The African Union’s positions were all consistent regarding the Israeli violations against the Palestinians, as the Chairman of the African Union Commission, Moussa Faki, said at the peace summit held in Cairo in October 2023 that it was time to form a global front to stop the violence in the Gaza Strip and to stop being content with condemnation and enter the stage of action.
Based on its responsibility as chair of the UN Committee on the Rights of the Palestinian People, Dakar quickly joined the list condemning the crimes of the occupation in the Gaza Strip, and organized the Fourth Conference of West African States in Support of the Palestinian Cause on July 14, 2024.
The conference, which was held under the slogan “Palestine is a trust for a nation that we will not leave alone,” was attended by Hamas leader Osama Hamdan, along with its representative in Mauritania, Mohamed Sobhi Abu Saqr, and a number of figures from the west of the continent.
During the 15th OIC Summit, Bassiro Faye said that his country’s support for Palestine cannot be retracted.
After large demonstrations in a number of Senegalese cities calling for severing relations with Israel, Sonko joined the demonstrations organized by prominent scholars and called for isolating Israel from the international community.
Many observers, such as human rights activist Sheikh Fall and Senegalese journalist Ayoub Afai, believe that the new government in Dakar should have frozen its relations with the Zionist entity, as Chad and some other countries have done. This will increase its harmony with Algeria, which has recently begun pumping a lot of investments into Senegal.
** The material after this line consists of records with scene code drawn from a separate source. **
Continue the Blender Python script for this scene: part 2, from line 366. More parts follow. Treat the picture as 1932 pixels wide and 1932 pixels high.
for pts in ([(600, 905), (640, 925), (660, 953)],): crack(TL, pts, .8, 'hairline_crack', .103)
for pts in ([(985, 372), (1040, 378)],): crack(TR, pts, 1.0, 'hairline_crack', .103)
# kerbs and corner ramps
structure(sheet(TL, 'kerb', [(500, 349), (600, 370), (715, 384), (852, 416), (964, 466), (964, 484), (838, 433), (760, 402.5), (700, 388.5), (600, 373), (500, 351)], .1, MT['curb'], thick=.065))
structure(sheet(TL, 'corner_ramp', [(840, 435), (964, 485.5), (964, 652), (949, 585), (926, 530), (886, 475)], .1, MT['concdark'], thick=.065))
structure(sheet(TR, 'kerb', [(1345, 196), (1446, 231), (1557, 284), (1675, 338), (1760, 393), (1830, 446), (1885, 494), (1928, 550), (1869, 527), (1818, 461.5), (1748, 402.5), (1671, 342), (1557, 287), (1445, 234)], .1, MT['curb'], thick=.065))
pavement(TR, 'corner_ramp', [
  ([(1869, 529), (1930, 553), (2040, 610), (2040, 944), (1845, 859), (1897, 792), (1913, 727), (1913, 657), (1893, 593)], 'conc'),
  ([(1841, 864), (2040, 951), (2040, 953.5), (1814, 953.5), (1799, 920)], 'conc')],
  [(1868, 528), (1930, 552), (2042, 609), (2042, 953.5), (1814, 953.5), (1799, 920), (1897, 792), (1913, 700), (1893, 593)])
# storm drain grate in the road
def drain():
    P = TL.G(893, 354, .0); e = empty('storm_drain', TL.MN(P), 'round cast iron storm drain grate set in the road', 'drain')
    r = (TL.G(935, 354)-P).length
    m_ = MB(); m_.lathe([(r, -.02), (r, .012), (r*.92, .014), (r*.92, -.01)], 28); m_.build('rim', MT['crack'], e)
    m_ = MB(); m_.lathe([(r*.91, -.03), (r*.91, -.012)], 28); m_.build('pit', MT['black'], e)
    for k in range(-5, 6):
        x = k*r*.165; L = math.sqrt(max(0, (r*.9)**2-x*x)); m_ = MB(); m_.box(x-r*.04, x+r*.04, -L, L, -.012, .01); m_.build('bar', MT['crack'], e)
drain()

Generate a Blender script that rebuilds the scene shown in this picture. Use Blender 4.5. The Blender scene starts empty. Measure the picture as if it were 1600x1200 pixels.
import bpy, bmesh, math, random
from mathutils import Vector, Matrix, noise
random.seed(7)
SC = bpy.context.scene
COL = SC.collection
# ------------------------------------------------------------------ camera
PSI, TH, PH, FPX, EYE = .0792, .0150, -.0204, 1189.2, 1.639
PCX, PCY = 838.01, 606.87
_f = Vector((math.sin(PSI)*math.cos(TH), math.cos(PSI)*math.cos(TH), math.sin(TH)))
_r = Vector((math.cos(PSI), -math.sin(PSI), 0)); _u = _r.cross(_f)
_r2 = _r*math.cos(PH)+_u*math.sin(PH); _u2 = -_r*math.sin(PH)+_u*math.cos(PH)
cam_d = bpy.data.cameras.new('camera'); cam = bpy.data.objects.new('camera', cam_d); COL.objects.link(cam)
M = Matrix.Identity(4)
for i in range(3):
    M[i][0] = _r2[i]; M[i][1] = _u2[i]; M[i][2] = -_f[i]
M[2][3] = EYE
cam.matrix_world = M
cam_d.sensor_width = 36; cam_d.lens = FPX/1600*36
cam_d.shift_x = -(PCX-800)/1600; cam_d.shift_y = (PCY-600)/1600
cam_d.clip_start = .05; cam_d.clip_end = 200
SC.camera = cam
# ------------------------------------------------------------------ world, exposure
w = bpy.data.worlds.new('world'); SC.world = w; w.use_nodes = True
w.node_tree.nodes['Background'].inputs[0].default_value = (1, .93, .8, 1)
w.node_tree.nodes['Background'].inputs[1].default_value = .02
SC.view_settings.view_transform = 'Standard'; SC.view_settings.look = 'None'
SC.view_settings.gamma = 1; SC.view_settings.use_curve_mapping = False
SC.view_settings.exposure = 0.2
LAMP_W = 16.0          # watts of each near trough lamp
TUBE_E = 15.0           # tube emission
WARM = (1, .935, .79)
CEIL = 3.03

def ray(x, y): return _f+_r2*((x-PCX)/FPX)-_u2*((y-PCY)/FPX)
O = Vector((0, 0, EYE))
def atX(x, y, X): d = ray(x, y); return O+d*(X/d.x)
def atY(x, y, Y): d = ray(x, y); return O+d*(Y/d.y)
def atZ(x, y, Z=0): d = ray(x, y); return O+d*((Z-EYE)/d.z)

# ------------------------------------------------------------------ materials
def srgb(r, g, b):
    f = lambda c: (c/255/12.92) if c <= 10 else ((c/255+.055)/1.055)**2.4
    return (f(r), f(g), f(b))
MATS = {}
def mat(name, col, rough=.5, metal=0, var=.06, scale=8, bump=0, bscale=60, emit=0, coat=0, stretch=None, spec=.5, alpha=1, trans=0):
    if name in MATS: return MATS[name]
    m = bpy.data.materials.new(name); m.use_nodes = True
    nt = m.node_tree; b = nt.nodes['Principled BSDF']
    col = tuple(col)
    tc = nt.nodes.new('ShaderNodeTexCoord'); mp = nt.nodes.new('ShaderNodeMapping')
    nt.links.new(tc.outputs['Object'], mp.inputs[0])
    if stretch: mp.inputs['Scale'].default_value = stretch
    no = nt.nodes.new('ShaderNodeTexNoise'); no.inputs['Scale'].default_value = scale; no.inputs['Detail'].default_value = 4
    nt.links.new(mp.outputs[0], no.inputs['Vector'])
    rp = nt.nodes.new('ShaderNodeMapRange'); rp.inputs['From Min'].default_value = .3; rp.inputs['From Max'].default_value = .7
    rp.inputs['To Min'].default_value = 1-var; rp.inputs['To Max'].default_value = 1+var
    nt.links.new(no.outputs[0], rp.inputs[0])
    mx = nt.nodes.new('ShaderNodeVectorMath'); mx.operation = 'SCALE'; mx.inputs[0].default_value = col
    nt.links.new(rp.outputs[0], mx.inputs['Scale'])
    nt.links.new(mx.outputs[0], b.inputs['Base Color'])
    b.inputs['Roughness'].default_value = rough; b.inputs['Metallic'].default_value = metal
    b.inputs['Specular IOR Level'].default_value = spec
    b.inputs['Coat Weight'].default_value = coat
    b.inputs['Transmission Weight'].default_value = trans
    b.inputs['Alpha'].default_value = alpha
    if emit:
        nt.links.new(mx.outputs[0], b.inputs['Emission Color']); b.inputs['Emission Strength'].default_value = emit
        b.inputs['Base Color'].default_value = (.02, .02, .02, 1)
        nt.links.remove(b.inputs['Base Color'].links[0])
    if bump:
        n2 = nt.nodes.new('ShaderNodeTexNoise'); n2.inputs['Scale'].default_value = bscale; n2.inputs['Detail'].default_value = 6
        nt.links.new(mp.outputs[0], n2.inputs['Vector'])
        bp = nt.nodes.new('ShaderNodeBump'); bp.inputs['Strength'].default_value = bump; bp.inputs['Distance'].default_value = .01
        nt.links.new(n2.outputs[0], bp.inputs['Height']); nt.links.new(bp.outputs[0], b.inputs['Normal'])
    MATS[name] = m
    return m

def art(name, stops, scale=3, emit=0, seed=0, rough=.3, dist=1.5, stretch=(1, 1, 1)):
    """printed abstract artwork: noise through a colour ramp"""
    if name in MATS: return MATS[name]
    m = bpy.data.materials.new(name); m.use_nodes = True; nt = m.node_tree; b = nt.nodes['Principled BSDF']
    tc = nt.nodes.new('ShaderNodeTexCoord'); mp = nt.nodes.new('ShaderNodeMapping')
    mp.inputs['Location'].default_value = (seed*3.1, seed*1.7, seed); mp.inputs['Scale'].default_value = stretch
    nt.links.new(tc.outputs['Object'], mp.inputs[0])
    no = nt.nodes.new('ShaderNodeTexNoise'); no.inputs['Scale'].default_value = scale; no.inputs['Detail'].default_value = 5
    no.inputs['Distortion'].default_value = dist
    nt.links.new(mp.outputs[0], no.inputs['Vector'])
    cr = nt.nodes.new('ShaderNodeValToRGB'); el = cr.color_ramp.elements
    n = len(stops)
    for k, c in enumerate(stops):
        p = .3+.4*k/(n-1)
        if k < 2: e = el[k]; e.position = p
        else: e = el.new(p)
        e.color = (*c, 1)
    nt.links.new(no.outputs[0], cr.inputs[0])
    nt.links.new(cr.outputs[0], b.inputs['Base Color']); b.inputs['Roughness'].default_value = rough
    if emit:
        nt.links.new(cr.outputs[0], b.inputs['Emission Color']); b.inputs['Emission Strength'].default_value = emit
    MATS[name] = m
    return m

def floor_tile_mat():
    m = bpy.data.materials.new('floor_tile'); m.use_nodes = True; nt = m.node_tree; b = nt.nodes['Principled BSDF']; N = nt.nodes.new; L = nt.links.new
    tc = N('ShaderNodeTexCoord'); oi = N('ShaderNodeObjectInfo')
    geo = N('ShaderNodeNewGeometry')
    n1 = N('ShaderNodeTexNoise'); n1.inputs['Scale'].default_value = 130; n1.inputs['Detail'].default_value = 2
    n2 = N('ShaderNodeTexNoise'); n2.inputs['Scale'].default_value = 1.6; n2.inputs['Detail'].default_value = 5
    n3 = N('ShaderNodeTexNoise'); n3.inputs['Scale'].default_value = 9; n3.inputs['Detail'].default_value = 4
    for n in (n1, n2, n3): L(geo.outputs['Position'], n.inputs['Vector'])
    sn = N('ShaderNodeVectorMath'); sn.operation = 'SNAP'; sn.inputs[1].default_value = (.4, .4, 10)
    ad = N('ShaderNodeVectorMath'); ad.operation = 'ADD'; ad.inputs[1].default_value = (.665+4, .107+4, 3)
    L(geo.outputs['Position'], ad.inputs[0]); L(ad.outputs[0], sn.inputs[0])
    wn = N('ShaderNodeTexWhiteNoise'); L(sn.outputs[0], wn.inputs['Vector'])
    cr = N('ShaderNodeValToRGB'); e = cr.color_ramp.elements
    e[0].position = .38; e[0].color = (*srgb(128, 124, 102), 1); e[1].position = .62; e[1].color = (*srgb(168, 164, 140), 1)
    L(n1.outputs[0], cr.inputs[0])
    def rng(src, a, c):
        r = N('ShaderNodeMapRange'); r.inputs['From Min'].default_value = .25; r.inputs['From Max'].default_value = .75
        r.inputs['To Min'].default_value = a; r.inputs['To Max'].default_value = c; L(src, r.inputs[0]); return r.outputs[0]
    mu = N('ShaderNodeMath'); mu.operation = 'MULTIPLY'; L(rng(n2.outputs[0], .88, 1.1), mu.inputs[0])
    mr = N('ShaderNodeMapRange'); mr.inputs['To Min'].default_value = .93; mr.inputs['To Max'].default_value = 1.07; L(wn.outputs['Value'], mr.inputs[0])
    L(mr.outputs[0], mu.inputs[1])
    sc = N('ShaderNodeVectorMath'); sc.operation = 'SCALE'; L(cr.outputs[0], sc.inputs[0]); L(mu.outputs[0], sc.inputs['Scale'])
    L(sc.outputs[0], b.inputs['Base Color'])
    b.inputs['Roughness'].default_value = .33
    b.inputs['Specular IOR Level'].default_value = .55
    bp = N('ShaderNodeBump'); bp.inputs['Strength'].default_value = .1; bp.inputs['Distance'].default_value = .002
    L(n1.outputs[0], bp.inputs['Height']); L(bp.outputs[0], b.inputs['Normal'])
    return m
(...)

For his part, Professor of International Relations Ould Abdallah believes that relations between Israel and Dakar are at stake because the Pastef party, led by Sonko, which currently shapes the country’s policy, does not accept subordination in positions, and is based on the doctrine of liberation and hostility to colonial power, and it is not unlikely that it will follow the ranks of those boycotting Israel.